• **Given instruction**:
Set down the material once more, exactly as it appears.

start

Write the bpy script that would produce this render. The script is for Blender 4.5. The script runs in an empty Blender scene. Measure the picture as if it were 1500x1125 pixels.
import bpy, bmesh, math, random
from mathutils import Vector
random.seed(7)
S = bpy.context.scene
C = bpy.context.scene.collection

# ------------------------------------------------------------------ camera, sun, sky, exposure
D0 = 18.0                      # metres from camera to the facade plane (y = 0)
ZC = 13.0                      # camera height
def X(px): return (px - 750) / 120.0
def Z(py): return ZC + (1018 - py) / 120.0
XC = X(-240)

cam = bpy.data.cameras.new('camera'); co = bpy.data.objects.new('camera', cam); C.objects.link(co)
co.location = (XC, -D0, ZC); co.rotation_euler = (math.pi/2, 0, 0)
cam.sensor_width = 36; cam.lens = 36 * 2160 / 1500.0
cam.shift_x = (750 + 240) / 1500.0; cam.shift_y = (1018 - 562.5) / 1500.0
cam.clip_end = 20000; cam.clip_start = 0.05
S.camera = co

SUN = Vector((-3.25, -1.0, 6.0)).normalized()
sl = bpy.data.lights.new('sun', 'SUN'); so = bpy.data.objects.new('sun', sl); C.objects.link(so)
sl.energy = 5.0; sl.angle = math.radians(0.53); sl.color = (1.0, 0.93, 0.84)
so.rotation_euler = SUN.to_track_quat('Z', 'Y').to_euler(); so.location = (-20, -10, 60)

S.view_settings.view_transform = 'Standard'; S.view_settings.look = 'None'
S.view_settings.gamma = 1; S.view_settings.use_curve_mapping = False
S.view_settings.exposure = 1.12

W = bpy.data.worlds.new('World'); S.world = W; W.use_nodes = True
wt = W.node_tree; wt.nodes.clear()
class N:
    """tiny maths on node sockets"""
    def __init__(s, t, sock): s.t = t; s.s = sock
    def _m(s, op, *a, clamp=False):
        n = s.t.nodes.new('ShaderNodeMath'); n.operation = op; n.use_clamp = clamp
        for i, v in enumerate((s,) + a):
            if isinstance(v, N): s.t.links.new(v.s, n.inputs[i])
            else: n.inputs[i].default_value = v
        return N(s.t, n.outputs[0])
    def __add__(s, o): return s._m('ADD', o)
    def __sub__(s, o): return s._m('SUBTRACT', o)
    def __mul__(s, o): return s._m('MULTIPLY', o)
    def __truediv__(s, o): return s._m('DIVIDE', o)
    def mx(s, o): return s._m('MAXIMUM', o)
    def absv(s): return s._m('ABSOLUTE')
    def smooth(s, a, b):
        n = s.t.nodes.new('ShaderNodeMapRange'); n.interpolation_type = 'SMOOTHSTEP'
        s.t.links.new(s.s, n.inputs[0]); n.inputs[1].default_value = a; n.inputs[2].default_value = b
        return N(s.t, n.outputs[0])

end

• **Response to this exercise**:
Write the bpy script that would produce this render. The script is for Blender 4.5. The script runs in an empty Blender scene. Measure the picture as if it were 1500x1125 pixels.
import bpy, bmesh, math, random
from mathutils import Vector
random.seed(7)
S = bpy.context.scene
C = bpy.context.scene.collection

# ------------------------------------------------------------------ camera, sun, sky, exposure
D0 = 18.0                      # metres from camera to the facade plane (y = 0)
ZC = 13.0                      # camera height
def X(px): return (px - 750) / 120.0
def Z(py): return ZC + (1018 - py) / 120.0
XC = X(-240)

cam = bpy.data.cameras.new('camera'); co = bpy.data.objects.new('camera', cam); C.objects.link(co)
co.location = (XC, -D0, ZC); co.rotation_euler = (math.pi/2, 0, 0)
cam.sensor_width = 36; cam.lens = 36 * 2160 / 1500.0
cam.shift_x = (750 + 240) / 1500.0; cam.shift_y = (1018 - 562.5) / 1500.0
cam.clip_end = 20000; cam.clip_start = 0.05
S.camera = co

SUN = Vector((-3.25, -1.0, 6.0)).normalized()
sl = bpy.data.lights.new('sun', 'SUN'); so = bpy.data.objects.new('sun', sl); C.objects.link(so)
sl.energy = 5.0; sl.angle = math.radians(0.53); sl.color = (1.0, 0.93, 0.84)
so.rotation_euler = SUN.to_track_quat('Z', 'Y').to_euler(); so.location = (-20, -10, 60)

S.view_settings.view_transform = 'Standard'; S.view_settings.look = 'None'
S.view_settings.gamma = 1; S.view_settings.use_curve_mapping = False
S.view_settings.exposure = 1.12

W = bpy.data.worlds.new('World'); S.world = W; W.use_nodes = True
wt = W.node_tree; wt.nodes.clear()
class N:
    """tiny maths on node sockets"""
    def __init__(s, t, sock): s.t = t; s.s = sock
    def _m(s, op, *a, clamp=False):
        n = s.t.nodes.new('ShaderNodeMath'); n.operation = op; n.use_clamp = clamp
        for i, v in enumerate((s,) + a):
            if isinstance(v, N): s.t.links.new(v.s, n.inputs[i])
            else: n.inputs[i].default_value = v
        return N(s.t, n.outputs[0])
    def __add__(s, o): return s._m('ADD', o)
    def __sub__(s, o): return s._m('SUBTRACT', o)
    def __mul__(s, o): return s._m('MULTIPLY', o)
    def __truediv__(s, o): return s._m('DIVIDE', o)
    def mx(s, o): return s._m('MAXIMUM', o)
    def absv(s): return s._m('ABSOLUTE')
    def smooth(s, a, b):
        n = s.t.nodes.new('ShaderNodeMapRange'); n.interpolation_type = 'SMOOTHSTEP'
        s.t.links.new(s.s, n.inputs[0]); n.inputs[1].default_value = a; n.inputs[2].default_value = b
        return N(s.t, n.outputs[0])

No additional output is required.